The only way India, and many other nations in the world, can provide connectivity to a large number of their citizens is through satellite. Hence what is happening in the local loop, also needs to happen for long-distance connectivity. There is a blurring of what is a local loop and what is long-distance as an email from one room to another can sometimes travel around the world before it reaches the intended receiver in the next room. Also, we are already witnessing an overlapping of satellite DTH and cable TV and mobile phone streaming, where multiple wired and wireless technologies are overlapping. So why should that not be happening on a pan-India basis?

About a decade ago, my student at the management department of IIT Delhi and I, had put together detailed economics of satellite-based communication where a dual-band phone that can access both satellite telephony and GSM telephone can provide a seamless connectivity experience. The very high-level upshot of that paper was that it would take less than Rs 1,000 crores to have a geostationary satellite put up in space and to build the dual-band phones required for the same. With over 8 million phones sold per month, if we merely charged Rs 1,000 more per handset with the dual-band facility, we could recover the entire infrastructure cost within a few months. Of course, a geostationary satellite will have higher latencies, but it would be cheaper than a constellation of low-earth-orbit satellites and provide the basic connectivity to our hinterland so that farmers can at least get their produce prices and many more such applications where latency does not deteriorate the value of the information coming through. One can live with a streaming video coming in half a second later if it is not a real-time video discussion. India has the volumes to pull off the economics of such an initiative.

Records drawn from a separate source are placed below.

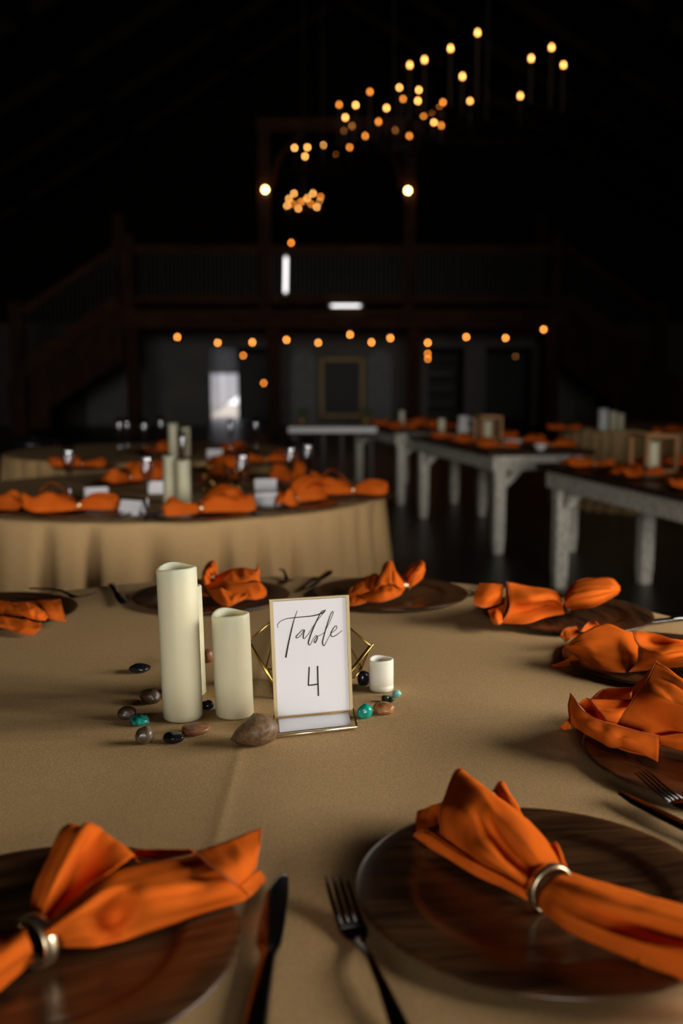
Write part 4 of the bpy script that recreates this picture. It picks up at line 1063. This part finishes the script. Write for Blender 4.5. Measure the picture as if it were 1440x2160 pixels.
pebble(536, 1539, 96, 66, 'st_brown', .15, 'largest brown stone leaning by the foot of the sign', 1, .5)
pebble(412, 1537, 62, 27, 'st_rust', .35, 'flat reddish brown stone in front of the tallest candle', 2)
pebble(366, 1555, 46, 25, 'st_black', -.1, 'shiny black stone in front of the tallest candle', 3)
pebble(305, 1551, 42, 36, 'st_grey', .5, 'grey-brown mottled stone, lowest at the far left of the cluster', 4)
pebble(294, 1519, 43, 23, 'st_turq_vein', .2, 'long veined turquoise stone left of the tallest candle', 5)
pebble(268, 1504, 40, 29, 'st_dark', .3, 'brown stone tucked behind the veined turquoise one', 6)
pebble(318, 1468, 46, 32, 'st_dark', -.3, 'dark brown stone in the shadow left of the tallest candle', 7)
pebble(295, 1409, 46, 21, 'st_black', .1, 'black stone lying apart, farthest back on the left', 8)
pebble(437, 1487, 26, 21, 'st_black', .2, 'black stone between the tallest and medium candles', 9)
pebble(440, 1383, 26, 30, 'st_rust', .9, 'brown stone seen far back between the two candles', 10)
pebble(770, 1500, 34, 31, 'st_turq', .4, 'bright turquoise stone by the right foot of the sign', 11, .2)
pebble(809, 1493, 46, 27, 'st_amber', -.2, 'orange-brown stone in front of the votive candle', 12)
pebble(813, 1473, 19, 15, 'st_green', .5, 'small dark green stone below the votive candle', 13)
pebble(824, 1475, 15, 12, 'st_green', -.3, 'tiny green stone touching the orange-brown one', 14)
pebble(836, 1463, 20, 16, 'st_pale', .3, 'small pale turquoise stone right of the votive candle', 15)
pebble(767, 1431, 28, 32, 'st_black', .2, 'black stone half hidden behind the votive candle', 16)
pebble(505, 1432, 40, 26, 'st_dark', .1, 'dark stone behind the medium candle', 17)

# ------------------------------------------------------------------ settings on the tables behind
def bg_napkin(seed):
    """napkin drawn through a ring, fan along +X, tail along -X, lying on z=0"""
    r = random.Random(seed); mb, hb = MB(), MB()
    def row(u, hw, hts, lift=0.0):
        k = len(hts); return [Vector((u + r.uniform(-.006, .006), hw * (2 * i / (k - 1) - 1) * (1 + r.uniform(-.08, .08)), max(.002, hts[i] * r.uniform(.75, 1.25) + lift))) for i in range(k)]
    sheet(mb, [row(.0, .017, [.004, .026, .034, .026, .004]), row(.05, .045, [.004, .05, .03, .055, .004]), row(.10, .070, [.004, .06, .03, .065, .004]),
               row(.15, .085, [.006, .055, .028, .075, .01]), row(.18, .070, [.012, .05, .022, .07, .02])], (), None, k=4, wr=.003, seed=seed)
    sheet(mb, [[Vector((.01, -.01, .03)), Vector((.01, .012, .034))], [Vector((.05, -.05, .075)), Vector((.05, .02, .085))], [Vector((.10, -.085, .085)), Vector((.09, -.01, .105))],
               [Vector((.13, -.10, .05)), Vector((.13, -.03, .07))]], (), None, k=4, wr=.002, seed=seed + 1)
    sheet(mb, [row(.0, .017, [.004, .026, .034, .026, .004]), row(-.04, .032, [.004, .045, .04, .048, .004]), row(-.09, .044, [.004, .06, .045, .055, .004]), row(-.125, .03, [.004, .04, .04, .035, .004]),
               row(-.135, .015, [.012, .02, .022, .02, .012])], (), None, k=4, wr=.002, seed=seed + 2)
    o = build(mb, 'napkin', M['satin'], origin=(0, 0, 0), smooth=True)
    napkin_ring(o, (0, 0, .018), (1, 0, 0), .0185, .011)
    return o
class Pool:
    """first use moves the built thing itself, every later use is a copy with its parts"""
    def __init__(s, make): s.make = make; s.o = None
    def put(s, loc, rz=0, **tags):
        if s.o is None:
            s.o = s.make(); s.o.location = loc; s.o.rotation_euler = (0, 0, rz); s.o['_o'] = tuple(loc)
            return setp(s.o, **tags)
        return dup(s.o, loc, rz, **tags)
NAP = [Pool(lambda q=q: bg_napkin(q)) for q in (21, 34, 47)]
def mk_flute():
    prof = [(.0005, .0), (.030, .0), (.031, .002), (.010, .005), (.0045, .012), (.004, .085), (.008, .098), (.017, .118), (.0235, .150), (.0245, .185), (.0225, .225), (.0215, .225), (.0230, .185), (.0215, .150), (.014, .118), (.0005, .104)]
    return build(MB().lathe(prof, 20, (0, 0, 0), cap=False), 'champagne_flute', M['flute'], origin=(0, 0, 0), smooth=True)
FLU = Pool(mk_flute)
def mk_card():
    a, h, d, t = .045, .048, .022, .0008
    mb = MB()
    mb.add([(-a, -d, 0), (a, -d, 0), (a, 0, h), (-a, 0, h), (-a, -d + t, 0), (a, -d + t, 0), (a, t, h - t), (-a, t, h - t)],
           [(0, 1, 2, 3), (7, 6, 5, 4), (0, 4, 5, 1), (1, 5, 6, 2), (2, 6, 7, 3), (3, 7, 4, 0)])
    mb.add([(-a, d, 0), (a, d, 0), (a, 0, h), (-a, 0, h), (-a, d - t, 0), (a, d - t, 0), (a, -t, h - t), (-a, -t, h - t)],
           [(3, 2, 1, 0), (4, 5, 6, 7), (1, 5, 4, 0), (2, 6, 5, 1), (3, 7, 6, 2), (0, 4, 7, 3)])
    return build(mb, 'place_card', M['paper'], origin=(0, 0, 0))
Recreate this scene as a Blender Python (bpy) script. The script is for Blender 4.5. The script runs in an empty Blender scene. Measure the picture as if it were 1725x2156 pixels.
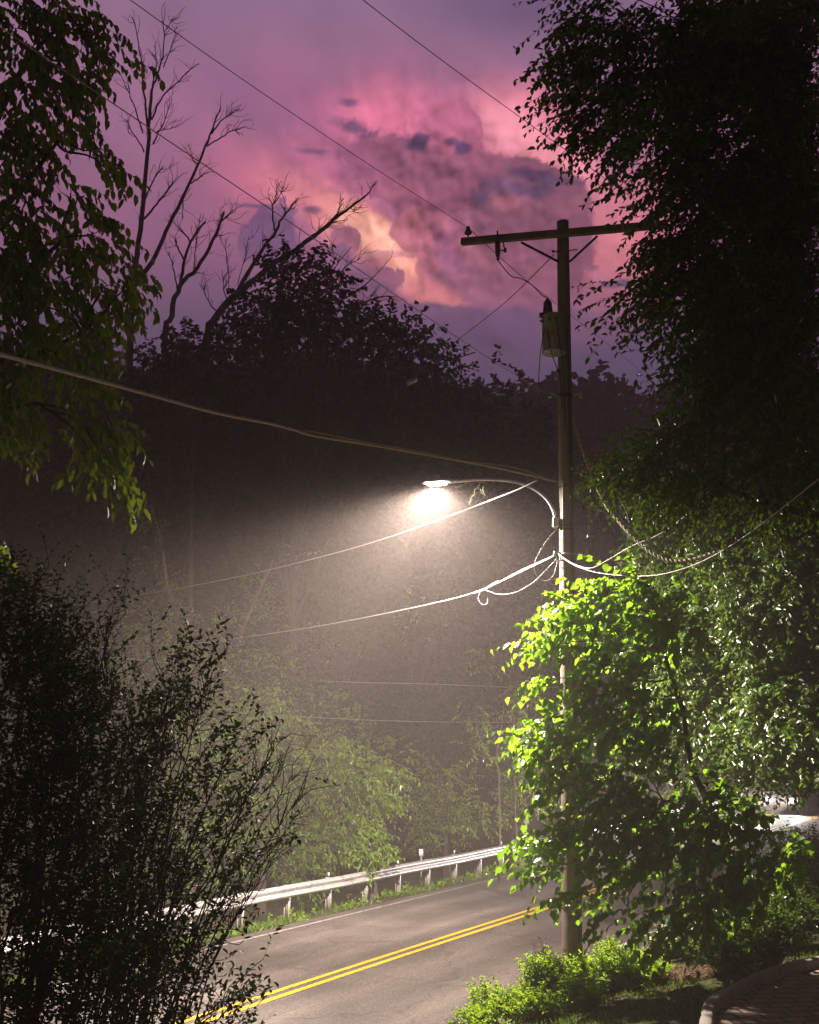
import bpy, math, random
import numpy as np
from mathutils import Vector
PI = math.pi
random.seed(7)
scene = bpy.context.scene
COL = scene.collection
R = math.radians

# ------------------------------------------------------------------ camera
F, TH, HC = 2400.0, R(11.65), 4.1
CT, ST = math.cos(TH), math.sin(TH)
cam_d = bpy.data.cameras.new('camera'); cam = bpy.data.objects.new('camera', cam_d); COL.objects.link(cam)
cam.location = (0, 0, HC); cam.rotation_euler = (PI/2 + TH, 0, 0)
cam_d.sensor_fit = 'VERTICAL'; cam_d.sensor_height = 36; cam_d.lens = 36*F/2156
cam_d.clip_start = 0.1; cam_d.clip_end = 2000
scene.camera = cam

def ray(x, y):
    u = (x-862.5)/F; v = (1078-y)/F
    return (u, CT - v*ST, ST + v*CT)
def at(x, y, Y):                      # a place in the world at distance Y from the house
    d = ray(x, y); t = Y/d[1]
    return np.array((d[0]*t, Y, HC + d[2]*t))
def on(x, y, z):
    d = ray(x, y); t = (z-HC)/d[2]
    return np.array((d[0]*t, d[1]*t, z))
def mpp(Y): return Y/F                # metres per photo pixel at distance Y

# ------------------------------------------------------------------ helpers
def prop(o, label=None, cat=None, group=None, kind=None):
    if label: o['label'] = label
    if cat: o['category'] = cat
    if group: o['group'] = group
    if kind: o['kind'] = kind
    return o
def empty(name, loc, label, cat, group=None, rz=0):
    o = bpy.data.objects.new(name, None); COL.objects.link(o)
    o.location = Vector([float(c) for c in loc]); o.rotation_euler = (0, 0, rz); o.empty_display_size = .3
    return prop(o, label, cat, group)
def raw_mesh(name, V, Fc, smooth=False):
    """V (n,3); Fc list of face arrays (m,k) or a list of index tuples"""
    me = bpy.data.meshes.new(name)
    V = np.asarray(V, dtype=np.float32).reshape(-1, 3)
    if isinstance(Fc, np.ndarray): Fc = [Fc]
    if len(Fc) and isinstance(Fc[0], np.ndarray):
        idx = np.concatenate([f.reshape(-1) for f in Fc]).astype(np.int32)
        tot = np.concatenate([np.full(len(f), f.shape[1]) for f in Fc]).astype(np.int32)
    else:
        idx = np.array([i for f in Fc for i in f], dtype=np.int32)
        tot = np.array([len(f) for f in Fc], dtype=np.int32)
    st = np.concatenate([[0], np.cumsum(tot)[:-1]]).astype(np.int32)
    me.vertices.add(len(V)); me.vertices.foreach_set('co', V.reshape(-1))
    me.loops.add(len(idx)); me.loops.foreach_set('vertex_index', idx)
    me.polygons.add(len(tot)); me.polygons.foreach_set('loop_start', st)
    if smooth: me.polygons.foreach_set('use_smooth', np.ones(len(tot), dtype=bool))
    me.update(calc_edges=True); me.validate()
    return me
def obj(name, me, mat, parent=None, loc=None):
    o = bpy.data.objects.new(name, me); COL.objects.link(o)
    if mat: me.materials.append(mat)
    if parent:
        o.parent = parent
        o.location = -Vector(parent.location) if loc is None else loc   # meshes are written in world space
        if parent.rotation_euler.z: raise ValueError('rotate after')
    elif loc is not None: o.location = loc
    return o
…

India has taken giant strides since then, opening up space for the private sector, and ISRO providing a helping hand to aspiring startups. But what is required is a national focus to get India into the satellite-to-Individual communications industry that will be the next big industry. Unfortunately, we already have a few global initiatives such as Starlink and OneWeb (partly owned by the Bharti family office), that will swamp out any Indian attempt to get into this area, as India has again seemed to have missed the bus. We will again play catch-up, fight against the economics of an established player, just like what we are witnessing in the Indian GPS where the cost of the NAVIC chip is eight to nine times higher than those for other GPS systems, making its adoption a challenge.

Needless to say, the earlier private satellite connectivity initiative of India, namely Devas, never saw the light of day and the legal battles has since then bogged down Antrix Corporation that was the commercial arm of ISRO, so much so, that a new commercial arm, called the New Space India Limited, had to be created.

If India can take the lead in satellite-to-individual connectivity, blending GSM and satellite telephony into a single device, it would also shift the center of gravity of mobile phone design and development to India, besides creating an industry that can be exported to the rest of the world.

In addition, it would also set India firmly into the 6G connectivity roadmap, as a large part of the 6G connectivity is about satellite connectivity. It would help position our IT companies such as Wipro and TCS in a more competitive position for executing global implementations of 6G.

All this, would propel India faster towards the USD 5 trillion economy goal, and put India on the cutting edge of telecommunications while providing connectivity to all our people. At this stage, India can ill-afford to drag its feet on having its satellite-based connectivity infrastructure to individual phones and homes. After opening up space to the private sector, India now needs to ensure that India has its constellation of satellites and related infrastructure and consumer equipment for providing universal satellite connectivity, as the Negroponte switch sunsets.